• [Exercise brief]: Beginning with the first line, set down every line through the one containing "front_box(A, 'poster', pm('torn", exactly as it appears, but not the pictures.

• [Dataset section]:
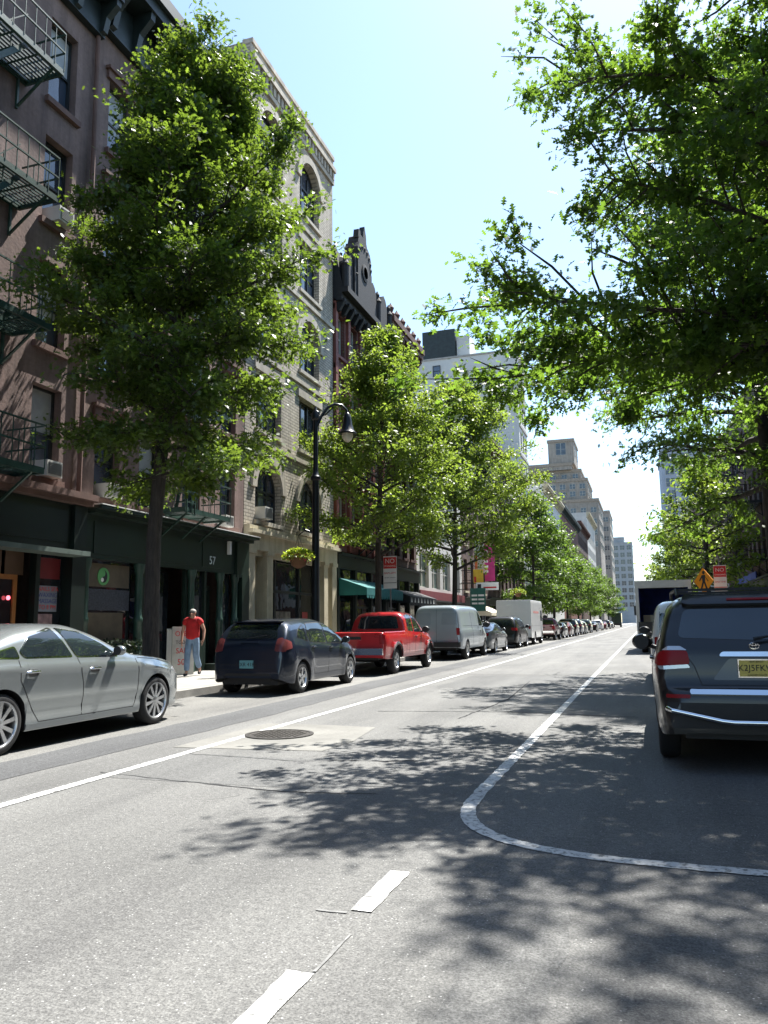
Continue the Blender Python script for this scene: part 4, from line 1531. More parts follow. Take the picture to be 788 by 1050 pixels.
g = MB(); g.lathe([(.045, 0), (.045, .02)], (-.1, 5.7, 2.02), 'x', 16); g.build('neon_disc', M_neon, A)
front_box(A, 'poster', pm('dark red poster', (.14, .012, .015), .6), [(.002, 6.36, 2.45, .006, 7.04, 2.9)])
pb = front_box(A, 'poster', pm('bill poster paper', (.2, .215, .26), .7, var=.12), [(.002, 6.42, 1.75, .006, 6.98, 2.3)])
for i, (s, m) in enumerate((('NAILS SPA', M_red_s), ('WAXING', pm('blue ink', (.03, .05, .22), .6)), ('MASSAGE', None), ('TO 8 PM', M_red_s))):
    me = text_mesh(s, .135, m or bpy.data.materials['blue ink'], .001)
    link('lettering', me, pb, (.008, 6.7, 2.23 - i * .13), ROT_PX)
front_box(A, 'poster', pm('torn lower poster', (.25, .16, .17), .7, var=.4, scale=6), [(.002, 6.42, 1.1, .006, 6.86, 1.7)])

# --- house B : brown tenement, Y 14.6 .. 22.28
YB = 14.6
Bh = house('brown_tenement', 'brown tenement numbered 57 with a dark green cast iron shopfront behind the big street tree', 'building', (FL, YB, 0), 7.68, 17.9, 14, M_brown,
    [.88, 2.6, 4.6, 6.65], [(4.45, 6.4), (7.4, 9.4), (10.4, 12.35), (13.3, 15.2)], .92, z0=4.2, sill=M_brown_trim, lintel=M_brown_trim, fm=M_frame_d, depth=.24)
g = MB(); cornice(g, 0, 7.68, 16.3, 1.75, 1.0, 9, .18); g.build('cornice', M_cornice, Bh)
fire_escape(Bh, 2.75, 5.1, [4.45, 7.4, 10.4, 13.3], 1.0, drop=(2.95, 4.3, 7.6))
front_box(Bh, 'shop_cornice', M_gfascia, [(.004, 0.02, 4.0, .4, 7.68, 4.1), (.004, 0.02, 4.1, .58, 7.72, 4.18)])
front_box(Bh, 'cornice_flashing', M_white_s, [(.004, .02, 4.183, .6, 7.74, 4.205)])
front_box(Bh, 'fascia', M_gfascia, [(-.02, .02, 2.98, .16, 7.66, 4.0), (.16, .3, 3.1, .18, 2.0, 3.85), (.16, 2.5, 3.1, .18, 4.7, 3.85), (.16, 5.0, 3.1, .18, 6.3, 3.85), (.16, 6.9, 2.9, .24, 7.66, 4.0)])
me = text_mesh('57', .34, pm('pale house number', (.55, .62, .62), .5), .004)
link('house_number', me, Bh, (.186, 5.52, 3.3), ROT_PX)
for y in (.14, 2.15, 4.55, 6.1, 7.0):
    cols = MB()
    cols.lathe([(.15, .15), (.15, .5), (.11, .55), (.105, 1.5), (.12, 1.52), (.12, 1.62), (.095, 1.66), (.09, 2.7), (.13, 2.8), (.15, 2.98)], (.1, y, 0), 'z', 14)
    cols.build('column', M_gmetal, Bh, True)
front_box(Bh, 'shopfront_panel', M_gfascia, [(-.04, .3, .15, .08, 1.95, .95), (-.04, 2.3, .15, .06, 2.6, 2.98), (-.04, 4.3, .15, .06, 4.42, 2.98), (-.04, 4.75, .15, .1, 5.3, 1.0), (.1, 4.85, .3, .12, 5.2, .85), (-.04, 5.28, .15, .08, 5.4, 2.98), (-.04, 6.25, .15, .1, 6.85, 1.0), (-.04, 7.2, .15, .26, 7.66, 2.98), (-.04, 5.4, .15, .5, 6.05, .33), (-.6, 2.6, .15, -.55, 4.3, 2.98)])
front_box(Bh, 'shop_window', M_pane, [(-.04, .3, .95, -.02, 1.95, 2.98), (-.03, 4.75, 1.0, -.01, 5.3, 2.98), (-.03, 6.25, 1.0, -.01, 6.85, 2.98), (-.5, 2.6, .15, -.48, 4.3, 2.9)])
dd = front_box(Bh, 'door', M_gfascia, [(-.3, 5.42, .33, -.22, 5.54, 2.6), (-.3, 5.95, .33, -.22, 6.07, 2.6), (-.3, 5.54, 2.45, -.22, 5.95, 2.6), (-.3, 5.54, .33, -.22, 5.95, .8)])
front_box(Bh, 'pane', M_pane, [(-.28, 5.54, .8, -.25, 5.95, 2.45)], dd)
wb = front_box(Bh, 'window_display', pm('tan display backing', (.085, .066, .043), .7, var=.3), [(-.016, .36, 2.35, -.012, 1.9, 2.9), (-.016, .36, 1.0, -.012, 1.7, 1.75)])
front_box(Bh, 'display_band', pm('dark blue lettered band', (.035, .04, .055), .6, var=.6, scale=30), [(-.014, .34, 1.8, -.009, 1.92, 2.3)], wb)
lg = MB(); lg.lathe([(.21, -.008), (.21, .004)], (0, .66 + .25, 2.6), 'x', 28)
lo = lg.build('round_emblem', pm('green emblem', (.1, .32, .11), .5), Bh, True)
lg = MB()
pts = [(.91 + .13 * math.sin(t) * (1 if t < PI else .4), 2.6 + .15 * math.cos(t)) for t in np.linspace(0, PI, 12)] + [(.91 - .06 * math.sin(t), 2.525 + .075 * -math.cos(t)) for t in np.linspace(0, PI, 8)][1:-1] + [(.91 + .06 * math.sin(t), 2.6 + .075 * (1 - math.cos(t)) ) for t in np.linspace(0, PI, 8)][1:-1]
lg.prism(pts, 'x', .005, .009)
lg.build('emblem_drop', M_ink, lo)
lg = MB(); lg.lathe([(.05, .0095), (.05, .012)], (0, .86, 2.52), 'x', 14); lg.build('emblem_dot', M_white_s, lo)
front_box(Bh, 'wall_lamp', M_white_s, [(.22, 6.3, 3.55, .32, 6.4, 3.95)])

for lab, y, z in (('pale air conditioner in the lowest brown window left of the street tree', YA + 6.4, 4.62), ('air conditioner in the window nearest the tree trunk, above the green cornice', YB + .88, 4.47), ('small air conditioner under the fire escape balcony beside the cream building', YB + 6.3, 4.4), ('air conditioner two floors above the first shop, in the window with the leafy branch', YA + 6.4, 10.42)):
    ac_unit(lab, (FL, y, z), .46, .34, .3)

# --- cream brick building, Y 22.3 .. 30.03
YC = 22.32
Cw = 7.7
C = thing('cream_building', 'cream brick building with tall arched windows and limestone ground floor', 'building', (FL, YC, 0))
cy = (1.72, 5.22)
crow = [(4.9, 6.98, 1), (8.05, 10.1, 0), (11.2, 13.42, 1), (14.5, 16.6, 0), (17.75, 20.2, 1)]
g = MB(); wall(g, [(y, 1.95, a, b, ar) for a, b, ar in crow for y in cy], 0, Cw, 4.55, 22.0, .3); shell(g, Cw, 22.0, 16)
g.build('wall', M_beige, C, recalc=False)
for a, b, ar in crow:
    for y in cy: window(C, y, a, 1.95, b - a, 'triple', M_frame_d, ar, .28, 0., M_stone_g, None)
for a, b, ar in crow:
    for y in cy:
        g = MB()
        if ar:
            n = 14
            for i in range(n):
                p = []
                for t, r in ((i, .99), (i + 1, .99), (i + 1, 1.3), (i, 1.3)):
                    q = PI * t / n
                    p.append((y - r * math.cos(q), b - .975 + r * math.sin(q)))
                g.prism(p, 'x', .003, .09)
        else:
            g.box(.003, y - 1.15, b + .01, .07, y + 1.15, b + .3)
        g.build('arch_trim' if ar else 'lintel', M_stone_g, C)
for z in (7.5, 10.6, 14.0, 17.1): front_box(C, 'string_course', M_stone_g, [(.003, 0, z, .09, Cw, z + .16)])
g = MB()
g.box(.003, 0, 20.75, .1, Cw, 20.95)
for k in range(24):
    y = .14 + (Cw - .28) * k / 23
    g.box(.003, y - .09, 20.95, .13, y + .09, 21.3)
g.box(.003, 0, 21.3, .2, Cw, 21.5)
g.box(.003, 0, 21.5, .06, Cw, 21.9)
g.box(-.3, -.01, 21.9, .12, Cw, 22.08)
g.build('cornice', M_stone_g, C)
front_box(C, 'entablature', M_stone, [(.003, 0, 3.88, .16, Cw, 4.4), (.003, 0, 4.4, .34, Cw, 4.52), (.003, 0, 4.52, .22, Cw, 4.66), (-.2, 0, 3.7, .003, Cw, 4.56)])
for a, b in ((0.02, .55), (1.42, 1.85), (6.35, 6.75), (7.2, 7.68)):
    front_box(C, 'pillar', M_stone, [(-.3, a, .1, .14, b, 3.75), (-.3, a - .02, .1, .18, b + .02, .5), (-.3, a - .03, 3.75, .19, b + .03, 3.9)])
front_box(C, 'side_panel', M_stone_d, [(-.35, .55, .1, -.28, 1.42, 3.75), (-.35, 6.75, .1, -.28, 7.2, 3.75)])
front_box(C, 'intercom', M_black, [(-.28, .95, 1.3, -.25, 1.15, 1.75)])
sf = front_box(C, 'shop_window', M_pane, [(-.4, 1.85, .1, -.37, 6.35, 3.75)])
front_box(C, 'window_frame', M_frame_d, [(-.37, 1.85, 2.55, -.3, 6.35, 2.65), (-.37, 2.85, .1, -.3, 2.95, 3.75), (-.37, 4.9, .1, -.3, 5.0, 3.75), (-.37, 1.85, .1, -.29, 2.85, .6), (-.37, 5.0, .1, -.29, 6.35, .6)], sf)
front_box(C, 'display_shelf', pm('dim shop goods', (.11, .10, .085), .7, var=.8, scale=5), [(-.368, 3.1, 1.0, -.36, 4.3, 1.9)], sf)
front_box(C, 'poster', pm('dim red poster', (.22, .03, .03), .6), [(-.366, 5.35, 1.3, -.355, 5.85, 1.9)], sf)
front_box(C, 'poster', pm('pale poster', (.3, .33, .35), .6, var=.3, scale=5), [(-.366, 2.1, 1.0, -.355, 2.6, 2.1)], sf)
ac_unit('air conditioner in the arched window of the cream building', (FL - .1, YC + 1.15, 4.95))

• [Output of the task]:
Continue the Blender Python script for this scene: part 4, from line 1531. More parts follow. Take the picture to be 788 by 1050 pixels.
g = MB(); g.lathe([(.045, 0), (.045, .02)], (-.1, 5.7, 2.02), 'x', 16); g.build('neon_disc', M_neon, A)
front_box(A, 'poster', pm('dark red poster', (.14, .012, .015), .6), [(.002, 6.36, 2.45, .006, 7.04, 2.9)])
pb = front_box(A, 'poster', pm('bill poster paper', (.2, .215, .26), .7, var=.12), [(.002, 6.42, 1.75, .006, 6.98, 2.3)])
for i, (s, m) in enumerate((('NAILS SPA', M_red_s), ('WAXING', pm('blue ink', (.03, .05, .22), .6)), ('MASSAGE', None), ('TO 8 PM', M_red_s))):
    me = text_mesh(s, .135, m or bpy.data.materials['blue ink'], .001)
    link('lettering', me, pb, (.008, 6.7, 2.23 - i * .13), ROT_PX)
front_box(A, 'poster', pm('torn lower poster', (.25, .16, .17), .7, var=.4, scale=6), [(.002, 6.42, 1.1, .006, 6.86, 1.7)])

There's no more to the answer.